There’s been a slow change in how I feel about ownership this past year. I’ll chalk this up to age, but there’s probably more external forces at play than I care to admit. It’s been on my mind often lately, so I felt it was time to write down a few thoughts.

Bookmarking

I’d been bouncing around using several different tools for bookmarking and read later uses. None of which I controlled, all of which had some variant of cloud storage controlled by some unknown developer or company. Everything I tried had some small issue that bothered me enough to keep trying out other options. But I realized the core of my issues were around ownership. I was trusting these services to house my data.

Granted, bookmarks and articles saved for reading later don’t typically amount to anything I’d worry about exposing my interests through some data breach. If someone found out that I’d bookmarked “An alarmingly concise and very hinged summary of what it was like to build this site from scratch”, or “The 50 Best Shoegaze Albums of All Time ” so be it. For me, this came down more around control. I want to know these things are mine, and for that I need to control where and how it’s all stored.

I ran through various self-hosted options and ended up with Linkding for now. It’s working as well as I need and doesn’t tax my Mac Mini at all. I can also extend its use through the API, which I may do at a later time.

Music

I’ve been using Apple Music for years, and dabbled in Spotify as well. Overall it’s been fine. I enjoy having my music with me wherever I go, and enjoy building playlists from a huge library of content. Spotify has been great to satisfy my electronic music tastes, and Apple Music has an all-around solid music library for my rock, metal, R&B, and alternative tastes.
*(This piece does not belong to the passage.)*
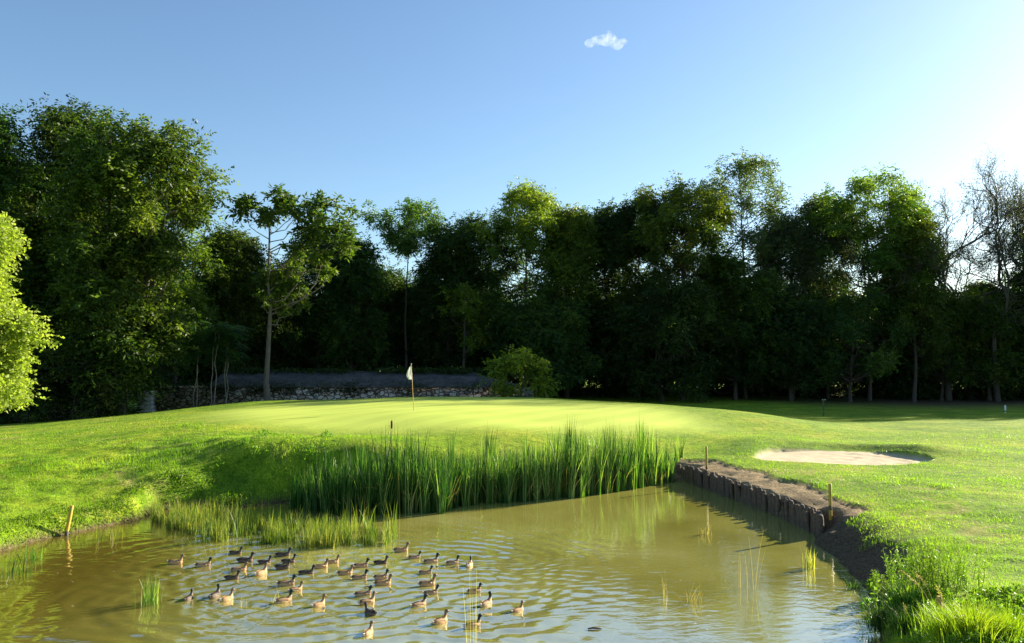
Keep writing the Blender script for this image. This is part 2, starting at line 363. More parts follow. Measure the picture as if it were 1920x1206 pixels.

My primary listening tool is my iPhone. I always have a phone with a lot of storage, in this case 256 GB. This way I can keep music stored locally and not worry about streaming issues. Years ago I had somewhere around 6 GB of music I’d accumulated from CD’s I owned and ripped. When Apple offered their music match service where they upload and match your music so you can have it in the cloud, I happily signed up. But over the years this has become a very sore spot for me.

It’s not uncommon for Apple’s licensing to suddenly end for some music. When that happens, music you have in your library is marked as unavailable. These can open back up as licensing changes, but there’s no indication of when that may happen. Apple also likes to try and fix this by substituting other songs it thinks are a good match. This is worse than just making the songs unavailable. I’ve had songs replaced by weird mix versions and live versions. This really grates.

And so I find myself once again thinking about ownership. I owned this music, as much as anyone can really own anything these days. I took time to curate the music and time to carefully rip the CD’s into a portable format. Now, as I look through the songs I had added to Apple match, a large portion of them are now DRM’d as Apple Music files. I can’t ever take them to listen on some other player, which means I do not own these anymore. I effectively sold them to Apple for free. And in exchange for this “sale” I get to listen to some of them some of the time, all when Apple and the music licensing gods decide.

And so like bookmarks, I’ve begun exploring other options to house my music collection that align with ownership and self curation. I’m currently trying Navidrome, and several iOS app solutions. I’ve spent the better part of two weeks going down a rabbit hole on music library systems and players. That will warrant a separate post here.

Is this weird?

It’s funny when I talk about these things to “normal” people. The idea of ownership seems to have faded away as we all stream content from Big Tech. Netflix, Max, Hulu, Spotify, Apple Music, Amazon’s Kindle, the list goes on. We’re renters now, as though the home we purchased silently became a rental and through laziness or a sense of futility we acquiesced. Renting has become the norm, and quite frankly I’m getting tired of it.

In my case, there is also a bit of curation and collecting that drives this desire for ownership. I suspect that most normal people don’t feel a desire to collect music or bookmarks, nor much of anything digital. And that’s ok. I don’t collect model cars, or stamps, but I’d never call these collectors out as weird. There’s pride in ownership, and a sense of purpose in hunting down those coveted items to sit on the mantle.